The spectacle of co-dependence in the Mortmain household is not a pretty picture. Perhaps young Thomas will make a fortune one day and cure all the lingering heartaches. The movie’s emotional attachment to the self-pity shared by Cassie and Mr. Mortmain tends to enhance a perverse preference for the more vigorous, selfish, uncomplicated figures, notably Rose and Neil. A former member of the “Buffy the Vampire Slayer” cast, Marc Blucas gives Neil a youthful vitality that is irresistible. He’s also a ringer for Jeff Bridges about 30 years ago.
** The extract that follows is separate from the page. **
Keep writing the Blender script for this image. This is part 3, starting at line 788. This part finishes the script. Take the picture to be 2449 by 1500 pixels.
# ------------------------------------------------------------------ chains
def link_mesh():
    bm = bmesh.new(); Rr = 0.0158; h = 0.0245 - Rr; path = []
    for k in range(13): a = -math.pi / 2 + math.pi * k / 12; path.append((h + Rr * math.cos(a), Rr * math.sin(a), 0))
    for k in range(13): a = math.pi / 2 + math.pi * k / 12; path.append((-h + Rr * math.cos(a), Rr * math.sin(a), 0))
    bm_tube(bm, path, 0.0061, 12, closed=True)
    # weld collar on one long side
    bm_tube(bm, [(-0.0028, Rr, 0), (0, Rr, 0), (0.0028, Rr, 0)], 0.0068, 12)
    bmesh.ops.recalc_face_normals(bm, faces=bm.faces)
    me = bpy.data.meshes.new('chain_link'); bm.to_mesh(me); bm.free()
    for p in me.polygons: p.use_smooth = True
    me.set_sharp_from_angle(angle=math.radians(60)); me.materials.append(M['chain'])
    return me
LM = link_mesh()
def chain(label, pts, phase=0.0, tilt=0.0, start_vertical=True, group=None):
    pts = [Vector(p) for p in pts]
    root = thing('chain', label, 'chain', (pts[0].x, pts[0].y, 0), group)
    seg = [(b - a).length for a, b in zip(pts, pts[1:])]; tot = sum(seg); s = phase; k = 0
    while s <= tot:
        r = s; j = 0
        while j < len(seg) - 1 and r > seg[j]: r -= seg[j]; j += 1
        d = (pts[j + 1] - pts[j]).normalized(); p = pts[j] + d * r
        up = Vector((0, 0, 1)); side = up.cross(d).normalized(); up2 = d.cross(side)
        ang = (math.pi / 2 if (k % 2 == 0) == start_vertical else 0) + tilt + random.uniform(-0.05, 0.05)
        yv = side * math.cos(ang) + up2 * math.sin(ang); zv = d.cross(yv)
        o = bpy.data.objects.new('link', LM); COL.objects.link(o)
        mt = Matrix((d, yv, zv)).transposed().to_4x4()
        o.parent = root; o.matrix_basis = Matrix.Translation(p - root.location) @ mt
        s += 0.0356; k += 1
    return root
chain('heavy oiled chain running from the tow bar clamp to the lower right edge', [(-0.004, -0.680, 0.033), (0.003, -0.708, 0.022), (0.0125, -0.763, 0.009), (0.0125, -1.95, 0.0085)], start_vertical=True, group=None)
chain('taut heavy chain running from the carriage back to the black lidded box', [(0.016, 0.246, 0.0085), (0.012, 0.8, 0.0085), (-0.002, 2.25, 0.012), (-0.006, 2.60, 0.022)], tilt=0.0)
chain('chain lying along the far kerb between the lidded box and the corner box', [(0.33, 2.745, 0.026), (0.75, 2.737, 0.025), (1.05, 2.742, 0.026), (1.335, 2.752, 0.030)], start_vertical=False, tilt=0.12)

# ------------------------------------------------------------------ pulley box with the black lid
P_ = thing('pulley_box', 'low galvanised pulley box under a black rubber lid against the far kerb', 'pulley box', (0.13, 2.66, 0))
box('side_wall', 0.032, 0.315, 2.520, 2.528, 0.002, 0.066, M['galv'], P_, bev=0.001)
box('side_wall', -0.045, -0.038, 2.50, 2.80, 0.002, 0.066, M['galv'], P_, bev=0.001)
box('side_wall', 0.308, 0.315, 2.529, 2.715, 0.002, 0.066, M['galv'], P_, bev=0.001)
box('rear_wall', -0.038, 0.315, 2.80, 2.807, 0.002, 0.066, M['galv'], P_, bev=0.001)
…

The claims of true-hearted sensibility, Cassie’s strong point, never seem to be in the same league with the self-interested practicality and sexual magnetism that are Rose’s insurmountable advantages. It might even be easier to share a broken heart with an actress as winsome as Rose Byrne. I’m not sure if it’s more an age thing or a temperament thing, but there’s something about renunciation that doesn’t flatter the heroine of “I Capture the Castle.”


TITLE: “I Capture the Castle”

RATING: R (Sustained sexual candor, with occasional nudity and simulated intercourse; episodes of intense family conflict)

CREDITS: Directed by Tim Fywell. Screenplay by Heidi Thomas, based on the novel by Dodie Smith.